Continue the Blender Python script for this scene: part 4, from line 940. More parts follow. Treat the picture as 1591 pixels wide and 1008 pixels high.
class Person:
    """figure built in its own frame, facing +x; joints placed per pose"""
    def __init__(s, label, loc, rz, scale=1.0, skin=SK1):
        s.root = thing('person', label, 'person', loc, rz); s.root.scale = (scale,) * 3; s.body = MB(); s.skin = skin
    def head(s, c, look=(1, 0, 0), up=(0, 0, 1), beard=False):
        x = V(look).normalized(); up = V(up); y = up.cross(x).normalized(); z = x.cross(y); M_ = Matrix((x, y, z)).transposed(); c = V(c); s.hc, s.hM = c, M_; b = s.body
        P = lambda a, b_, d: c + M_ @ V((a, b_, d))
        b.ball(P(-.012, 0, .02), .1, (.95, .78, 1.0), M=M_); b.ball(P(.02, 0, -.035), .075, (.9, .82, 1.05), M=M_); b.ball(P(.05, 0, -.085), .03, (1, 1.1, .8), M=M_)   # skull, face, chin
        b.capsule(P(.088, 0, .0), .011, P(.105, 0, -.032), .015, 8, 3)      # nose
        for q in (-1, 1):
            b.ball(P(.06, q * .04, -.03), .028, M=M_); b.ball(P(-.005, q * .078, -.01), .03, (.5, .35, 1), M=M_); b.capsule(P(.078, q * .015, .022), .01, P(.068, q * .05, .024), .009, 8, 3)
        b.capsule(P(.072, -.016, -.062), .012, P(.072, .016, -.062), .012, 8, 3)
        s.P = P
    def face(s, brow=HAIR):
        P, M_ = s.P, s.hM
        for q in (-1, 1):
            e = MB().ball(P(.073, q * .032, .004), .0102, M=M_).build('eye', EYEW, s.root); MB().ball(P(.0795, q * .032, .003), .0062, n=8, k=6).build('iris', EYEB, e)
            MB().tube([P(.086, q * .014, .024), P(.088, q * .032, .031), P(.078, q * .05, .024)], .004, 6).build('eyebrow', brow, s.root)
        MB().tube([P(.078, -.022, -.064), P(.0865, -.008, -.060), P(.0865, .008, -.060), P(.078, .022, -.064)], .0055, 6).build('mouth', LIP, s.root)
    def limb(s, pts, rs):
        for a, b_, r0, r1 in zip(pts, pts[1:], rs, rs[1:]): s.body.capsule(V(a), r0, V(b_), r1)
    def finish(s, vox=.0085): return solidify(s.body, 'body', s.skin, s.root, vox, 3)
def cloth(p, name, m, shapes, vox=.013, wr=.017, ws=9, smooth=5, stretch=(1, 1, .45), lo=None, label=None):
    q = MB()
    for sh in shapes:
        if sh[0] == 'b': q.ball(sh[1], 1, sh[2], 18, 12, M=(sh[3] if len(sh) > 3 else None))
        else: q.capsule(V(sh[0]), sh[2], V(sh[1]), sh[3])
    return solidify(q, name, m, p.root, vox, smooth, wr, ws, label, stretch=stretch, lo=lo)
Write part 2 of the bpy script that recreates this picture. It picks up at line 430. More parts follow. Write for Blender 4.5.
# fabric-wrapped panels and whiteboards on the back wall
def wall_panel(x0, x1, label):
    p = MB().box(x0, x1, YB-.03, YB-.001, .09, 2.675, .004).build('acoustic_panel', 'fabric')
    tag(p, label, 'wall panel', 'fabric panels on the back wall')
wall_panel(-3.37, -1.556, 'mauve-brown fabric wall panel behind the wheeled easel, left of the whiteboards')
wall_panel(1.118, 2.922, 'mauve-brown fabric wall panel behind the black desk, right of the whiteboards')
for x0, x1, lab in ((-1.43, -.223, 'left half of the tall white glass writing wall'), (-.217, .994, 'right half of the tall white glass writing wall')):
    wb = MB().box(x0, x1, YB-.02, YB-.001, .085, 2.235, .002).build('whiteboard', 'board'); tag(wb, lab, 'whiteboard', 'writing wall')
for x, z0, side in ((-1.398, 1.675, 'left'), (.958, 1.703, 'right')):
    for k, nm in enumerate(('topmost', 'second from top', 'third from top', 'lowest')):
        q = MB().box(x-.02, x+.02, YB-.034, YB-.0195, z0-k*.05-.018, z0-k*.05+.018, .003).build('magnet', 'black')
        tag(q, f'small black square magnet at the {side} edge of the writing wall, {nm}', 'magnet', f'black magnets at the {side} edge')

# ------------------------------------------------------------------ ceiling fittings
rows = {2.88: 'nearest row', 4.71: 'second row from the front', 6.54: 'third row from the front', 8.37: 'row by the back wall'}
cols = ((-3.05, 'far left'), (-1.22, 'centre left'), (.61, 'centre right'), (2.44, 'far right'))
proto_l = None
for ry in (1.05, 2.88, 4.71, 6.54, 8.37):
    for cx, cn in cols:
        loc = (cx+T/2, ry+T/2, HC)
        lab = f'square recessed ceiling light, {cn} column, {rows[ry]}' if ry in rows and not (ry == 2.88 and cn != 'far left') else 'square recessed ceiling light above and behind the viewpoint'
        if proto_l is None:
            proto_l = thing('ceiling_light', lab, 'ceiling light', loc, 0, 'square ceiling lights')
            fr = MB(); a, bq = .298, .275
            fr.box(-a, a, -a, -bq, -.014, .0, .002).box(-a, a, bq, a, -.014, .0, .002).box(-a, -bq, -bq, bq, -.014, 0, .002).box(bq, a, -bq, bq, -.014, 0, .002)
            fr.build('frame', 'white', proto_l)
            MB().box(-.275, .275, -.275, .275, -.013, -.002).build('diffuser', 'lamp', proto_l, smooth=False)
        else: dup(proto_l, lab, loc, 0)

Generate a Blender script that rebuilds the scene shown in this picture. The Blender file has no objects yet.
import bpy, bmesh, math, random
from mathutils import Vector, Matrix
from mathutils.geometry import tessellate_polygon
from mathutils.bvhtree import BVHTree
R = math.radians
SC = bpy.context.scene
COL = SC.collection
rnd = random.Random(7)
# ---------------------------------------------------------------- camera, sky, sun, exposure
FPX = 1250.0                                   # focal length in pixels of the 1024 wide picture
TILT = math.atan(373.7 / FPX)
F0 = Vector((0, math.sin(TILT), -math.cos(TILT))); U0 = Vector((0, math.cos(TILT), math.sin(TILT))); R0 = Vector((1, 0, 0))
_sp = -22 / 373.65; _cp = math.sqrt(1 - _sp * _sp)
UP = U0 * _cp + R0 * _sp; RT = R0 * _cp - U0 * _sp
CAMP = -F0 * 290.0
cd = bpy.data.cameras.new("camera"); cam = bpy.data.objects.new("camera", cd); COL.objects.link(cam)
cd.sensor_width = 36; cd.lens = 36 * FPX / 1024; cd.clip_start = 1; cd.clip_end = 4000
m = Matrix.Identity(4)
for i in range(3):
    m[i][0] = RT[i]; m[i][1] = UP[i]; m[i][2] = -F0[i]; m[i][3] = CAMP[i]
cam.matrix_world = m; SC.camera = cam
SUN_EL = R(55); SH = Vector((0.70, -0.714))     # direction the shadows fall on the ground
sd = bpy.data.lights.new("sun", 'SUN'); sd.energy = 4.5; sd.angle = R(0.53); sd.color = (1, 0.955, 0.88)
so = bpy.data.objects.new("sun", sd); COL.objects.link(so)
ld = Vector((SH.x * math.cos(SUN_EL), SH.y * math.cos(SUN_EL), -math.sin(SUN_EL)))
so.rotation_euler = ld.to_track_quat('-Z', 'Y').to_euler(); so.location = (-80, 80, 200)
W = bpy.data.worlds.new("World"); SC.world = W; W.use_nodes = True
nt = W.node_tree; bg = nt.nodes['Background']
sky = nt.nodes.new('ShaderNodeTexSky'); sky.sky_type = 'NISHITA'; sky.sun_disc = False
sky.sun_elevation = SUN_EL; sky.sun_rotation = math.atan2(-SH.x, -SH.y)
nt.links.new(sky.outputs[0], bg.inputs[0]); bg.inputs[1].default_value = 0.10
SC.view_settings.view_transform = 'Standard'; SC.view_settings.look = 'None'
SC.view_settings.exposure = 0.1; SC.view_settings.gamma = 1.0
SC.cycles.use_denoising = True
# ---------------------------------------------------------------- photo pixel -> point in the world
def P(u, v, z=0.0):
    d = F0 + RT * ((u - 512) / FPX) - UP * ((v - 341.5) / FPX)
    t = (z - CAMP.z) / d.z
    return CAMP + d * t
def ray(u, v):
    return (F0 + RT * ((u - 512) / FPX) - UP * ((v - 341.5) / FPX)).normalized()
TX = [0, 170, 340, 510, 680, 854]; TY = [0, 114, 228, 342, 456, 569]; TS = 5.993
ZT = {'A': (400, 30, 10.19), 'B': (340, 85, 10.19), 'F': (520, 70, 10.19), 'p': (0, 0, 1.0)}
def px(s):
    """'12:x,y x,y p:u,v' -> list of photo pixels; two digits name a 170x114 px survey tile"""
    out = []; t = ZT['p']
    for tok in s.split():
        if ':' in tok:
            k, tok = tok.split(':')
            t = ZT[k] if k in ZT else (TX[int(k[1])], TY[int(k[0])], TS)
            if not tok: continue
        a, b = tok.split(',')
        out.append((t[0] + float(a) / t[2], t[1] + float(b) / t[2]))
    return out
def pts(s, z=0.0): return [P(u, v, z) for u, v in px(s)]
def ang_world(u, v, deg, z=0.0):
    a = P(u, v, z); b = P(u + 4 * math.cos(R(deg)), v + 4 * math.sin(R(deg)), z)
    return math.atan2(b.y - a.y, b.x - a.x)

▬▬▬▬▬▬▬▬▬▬

Goal: Copy out each line of the data where the string "from" appears.

Exercise solution:
Continue the Blender Python script for this scene: part 4, from line 940. More parts follow. Treat the picture as 1591 pixels wide and 1008 pixels high.
    for k, nm in enumerate(('topmost', 'second from top', 'third from top', 'lowest')):
rows = {2.88: 'nearest row', 4.71: 'second row from the front', 6.54: 'third row from the front', 8.37: 'row by the back wall'}
from mathutils import Vector, Matrix
from mathutils.geometry import tessellate_polygon
from mathutils.bvhtree import BVHTree